** What you need to do **
Copy exactly the lines from the first line of the records below through the line containing "return tuple((v/255/12.92) if", including both, and nothing else.

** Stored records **
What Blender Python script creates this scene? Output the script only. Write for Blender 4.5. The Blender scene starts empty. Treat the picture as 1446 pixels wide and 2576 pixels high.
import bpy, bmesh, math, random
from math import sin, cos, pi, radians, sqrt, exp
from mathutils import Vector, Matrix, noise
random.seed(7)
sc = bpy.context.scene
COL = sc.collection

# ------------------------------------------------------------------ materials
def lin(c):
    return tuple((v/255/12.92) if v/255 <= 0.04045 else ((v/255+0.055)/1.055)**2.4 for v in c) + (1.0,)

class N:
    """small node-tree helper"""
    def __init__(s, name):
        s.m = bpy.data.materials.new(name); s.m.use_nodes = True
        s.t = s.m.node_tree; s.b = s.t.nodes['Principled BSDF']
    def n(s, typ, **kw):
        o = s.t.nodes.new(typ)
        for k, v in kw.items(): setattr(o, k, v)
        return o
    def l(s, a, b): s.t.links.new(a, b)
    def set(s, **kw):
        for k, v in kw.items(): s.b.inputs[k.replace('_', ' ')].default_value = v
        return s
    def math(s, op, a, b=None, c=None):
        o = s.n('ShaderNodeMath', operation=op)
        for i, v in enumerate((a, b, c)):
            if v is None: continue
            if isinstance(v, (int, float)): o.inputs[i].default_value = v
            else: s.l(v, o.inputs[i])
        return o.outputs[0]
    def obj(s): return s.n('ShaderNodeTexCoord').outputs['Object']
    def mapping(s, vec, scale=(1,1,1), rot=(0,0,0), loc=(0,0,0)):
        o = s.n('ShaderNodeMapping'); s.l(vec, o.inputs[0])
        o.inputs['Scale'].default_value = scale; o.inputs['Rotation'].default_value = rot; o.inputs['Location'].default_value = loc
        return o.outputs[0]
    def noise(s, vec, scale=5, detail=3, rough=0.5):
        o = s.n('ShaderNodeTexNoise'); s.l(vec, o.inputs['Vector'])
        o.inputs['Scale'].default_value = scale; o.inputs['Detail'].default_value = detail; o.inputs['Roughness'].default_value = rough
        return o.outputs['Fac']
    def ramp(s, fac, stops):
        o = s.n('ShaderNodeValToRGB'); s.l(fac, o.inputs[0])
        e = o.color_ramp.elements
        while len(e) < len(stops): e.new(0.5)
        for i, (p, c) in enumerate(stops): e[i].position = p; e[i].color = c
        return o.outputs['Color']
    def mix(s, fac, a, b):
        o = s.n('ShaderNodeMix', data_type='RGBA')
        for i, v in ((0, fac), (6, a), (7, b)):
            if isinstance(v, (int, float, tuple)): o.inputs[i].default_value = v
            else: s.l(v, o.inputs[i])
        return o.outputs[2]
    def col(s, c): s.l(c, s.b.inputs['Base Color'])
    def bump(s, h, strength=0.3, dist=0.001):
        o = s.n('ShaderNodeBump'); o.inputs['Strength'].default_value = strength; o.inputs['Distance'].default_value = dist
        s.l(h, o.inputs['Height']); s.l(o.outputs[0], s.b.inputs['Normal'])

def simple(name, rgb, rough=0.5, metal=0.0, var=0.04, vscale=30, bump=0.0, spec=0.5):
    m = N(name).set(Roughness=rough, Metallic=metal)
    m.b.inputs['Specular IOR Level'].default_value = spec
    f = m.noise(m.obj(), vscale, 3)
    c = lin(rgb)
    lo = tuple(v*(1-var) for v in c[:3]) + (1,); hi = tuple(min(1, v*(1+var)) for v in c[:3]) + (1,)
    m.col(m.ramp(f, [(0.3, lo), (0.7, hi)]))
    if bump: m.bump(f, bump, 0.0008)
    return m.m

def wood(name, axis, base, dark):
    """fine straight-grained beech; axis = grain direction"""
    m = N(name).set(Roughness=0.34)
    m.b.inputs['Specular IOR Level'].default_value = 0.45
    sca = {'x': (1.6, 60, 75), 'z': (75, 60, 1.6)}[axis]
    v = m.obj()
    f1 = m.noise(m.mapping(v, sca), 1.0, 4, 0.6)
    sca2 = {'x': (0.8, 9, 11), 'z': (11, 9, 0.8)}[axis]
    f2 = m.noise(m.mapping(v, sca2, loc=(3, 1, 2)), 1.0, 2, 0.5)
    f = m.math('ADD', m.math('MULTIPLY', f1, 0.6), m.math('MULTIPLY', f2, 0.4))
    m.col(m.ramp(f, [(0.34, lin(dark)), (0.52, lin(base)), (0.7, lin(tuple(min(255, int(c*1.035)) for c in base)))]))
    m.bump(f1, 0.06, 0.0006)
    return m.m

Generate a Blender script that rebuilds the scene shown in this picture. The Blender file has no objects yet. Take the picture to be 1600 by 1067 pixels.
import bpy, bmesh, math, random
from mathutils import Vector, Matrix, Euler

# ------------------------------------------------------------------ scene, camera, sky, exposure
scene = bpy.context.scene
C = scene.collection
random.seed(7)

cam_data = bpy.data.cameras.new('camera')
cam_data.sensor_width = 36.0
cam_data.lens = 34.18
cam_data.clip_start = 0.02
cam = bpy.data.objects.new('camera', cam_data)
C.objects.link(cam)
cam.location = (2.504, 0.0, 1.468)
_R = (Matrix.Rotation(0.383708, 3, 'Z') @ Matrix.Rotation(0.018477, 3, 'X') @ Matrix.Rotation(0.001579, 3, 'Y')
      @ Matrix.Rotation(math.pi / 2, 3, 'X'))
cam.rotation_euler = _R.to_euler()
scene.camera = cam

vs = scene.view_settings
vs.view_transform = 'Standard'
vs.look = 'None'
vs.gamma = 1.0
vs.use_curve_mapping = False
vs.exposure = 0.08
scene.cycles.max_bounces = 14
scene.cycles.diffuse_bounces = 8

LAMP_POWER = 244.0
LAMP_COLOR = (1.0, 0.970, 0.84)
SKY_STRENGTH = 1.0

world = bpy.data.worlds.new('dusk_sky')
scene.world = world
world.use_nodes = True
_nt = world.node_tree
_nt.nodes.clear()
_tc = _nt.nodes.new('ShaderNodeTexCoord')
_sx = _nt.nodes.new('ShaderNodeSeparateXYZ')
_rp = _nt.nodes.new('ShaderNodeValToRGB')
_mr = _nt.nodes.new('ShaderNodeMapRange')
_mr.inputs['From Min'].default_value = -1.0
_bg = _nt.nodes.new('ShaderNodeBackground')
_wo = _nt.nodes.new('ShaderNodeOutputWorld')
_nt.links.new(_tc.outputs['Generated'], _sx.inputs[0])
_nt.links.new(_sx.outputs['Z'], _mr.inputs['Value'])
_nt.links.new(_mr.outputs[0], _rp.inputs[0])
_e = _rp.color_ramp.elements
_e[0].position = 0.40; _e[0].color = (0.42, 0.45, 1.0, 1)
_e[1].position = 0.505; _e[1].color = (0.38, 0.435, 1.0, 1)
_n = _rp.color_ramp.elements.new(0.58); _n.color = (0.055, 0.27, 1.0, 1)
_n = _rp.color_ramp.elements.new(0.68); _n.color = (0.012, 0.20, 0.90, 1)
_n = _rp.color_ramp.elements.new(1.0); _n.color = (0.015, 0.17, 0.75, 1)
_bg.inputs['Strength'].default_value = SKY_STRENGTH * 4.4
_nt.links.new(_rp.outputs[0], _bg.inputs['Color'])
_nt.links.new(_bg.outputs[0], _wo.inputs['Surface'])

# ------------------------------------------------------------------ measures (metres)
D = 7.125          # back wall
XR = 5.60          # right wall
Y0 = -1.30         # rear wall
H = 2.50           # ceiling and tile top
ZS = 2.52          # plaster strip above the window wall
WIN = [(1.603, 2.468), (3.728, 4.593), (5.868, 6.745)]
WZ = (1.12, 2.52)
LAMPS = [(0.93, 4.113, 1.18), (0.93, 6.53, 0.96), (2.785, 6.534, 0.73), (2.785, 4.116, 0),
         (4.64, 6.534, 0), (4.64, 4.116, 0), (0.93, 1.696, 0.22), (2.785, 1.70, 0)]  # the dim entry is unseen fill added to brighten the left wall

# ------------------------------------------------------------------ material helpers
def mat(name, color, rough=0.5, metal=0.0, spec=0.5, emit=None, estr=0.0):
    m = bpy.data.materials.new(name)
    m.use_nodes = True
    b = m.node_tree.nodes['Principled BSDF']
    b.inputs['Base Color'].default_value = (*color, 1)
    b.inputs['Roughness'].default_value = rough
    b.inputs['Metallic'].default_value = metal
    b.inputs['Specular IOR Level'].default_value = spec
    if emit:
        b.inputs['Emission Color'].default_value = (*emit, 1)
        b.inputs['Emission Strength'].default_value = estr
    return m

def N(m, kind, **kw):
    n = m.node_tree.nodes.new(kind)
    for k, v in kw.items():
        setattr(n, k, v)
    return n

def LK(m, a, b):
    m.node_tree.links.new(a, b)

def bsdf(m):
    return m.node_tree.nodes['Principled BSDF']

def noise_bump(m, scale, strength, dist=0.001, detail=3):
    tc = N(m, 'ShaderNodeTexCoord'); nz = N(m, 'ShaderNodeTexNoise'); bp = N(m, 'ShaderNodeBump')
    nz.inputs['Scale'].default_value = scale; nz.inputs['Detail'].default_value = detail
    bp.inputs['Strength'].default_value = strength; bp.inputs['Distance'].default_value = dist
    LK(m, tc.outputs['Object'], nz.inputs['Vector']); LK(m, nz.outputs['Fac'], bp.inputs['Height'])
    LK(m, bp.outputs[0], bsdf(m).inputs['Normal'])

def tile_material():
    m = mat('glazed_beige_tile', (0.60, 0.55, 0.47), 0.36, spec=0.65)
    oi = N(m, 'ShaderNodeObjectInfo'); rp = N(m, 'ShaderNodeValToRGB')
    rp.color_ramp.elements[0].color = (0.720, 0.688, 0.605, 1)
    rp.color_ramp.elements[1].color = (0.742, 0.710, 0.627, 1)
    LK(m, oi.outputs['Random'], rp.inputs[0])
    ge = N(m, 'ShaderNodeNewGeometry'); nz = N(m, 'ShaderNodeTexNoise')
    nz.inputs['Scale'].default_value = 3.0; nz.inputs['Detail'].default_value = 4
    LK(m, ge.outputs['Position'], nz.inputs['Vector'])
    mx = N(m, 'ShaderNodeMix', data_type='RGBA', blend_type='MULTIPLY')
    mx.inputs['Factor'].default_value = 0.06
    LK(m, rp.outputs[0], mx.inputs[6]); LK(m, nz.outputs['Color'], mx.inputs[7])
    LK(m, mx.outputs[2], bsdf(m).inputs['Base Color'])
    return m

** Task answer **
What Blender Python script creates this scene? Output the script only. Write for Blender 4.5. The Blender scene starts empty. Treat the picture as 1446 pixels wide and 2576 pixels high.
import bpy, bmesh, math, random
from math import sin, cos, pi, radians, sqrt, exp
from mathutils import Vector, Matrix, noise
random.seed(7)
sc = bpy.context.scene
COL = sc.collection

# ------------------------------------------------------------------ materials
def lin(c):
    return tuple((v/255/12.92) if v/255 <= 0.04045 else ((v/255+0.055)/1.055)**2.4 for v in c) + (1.0,)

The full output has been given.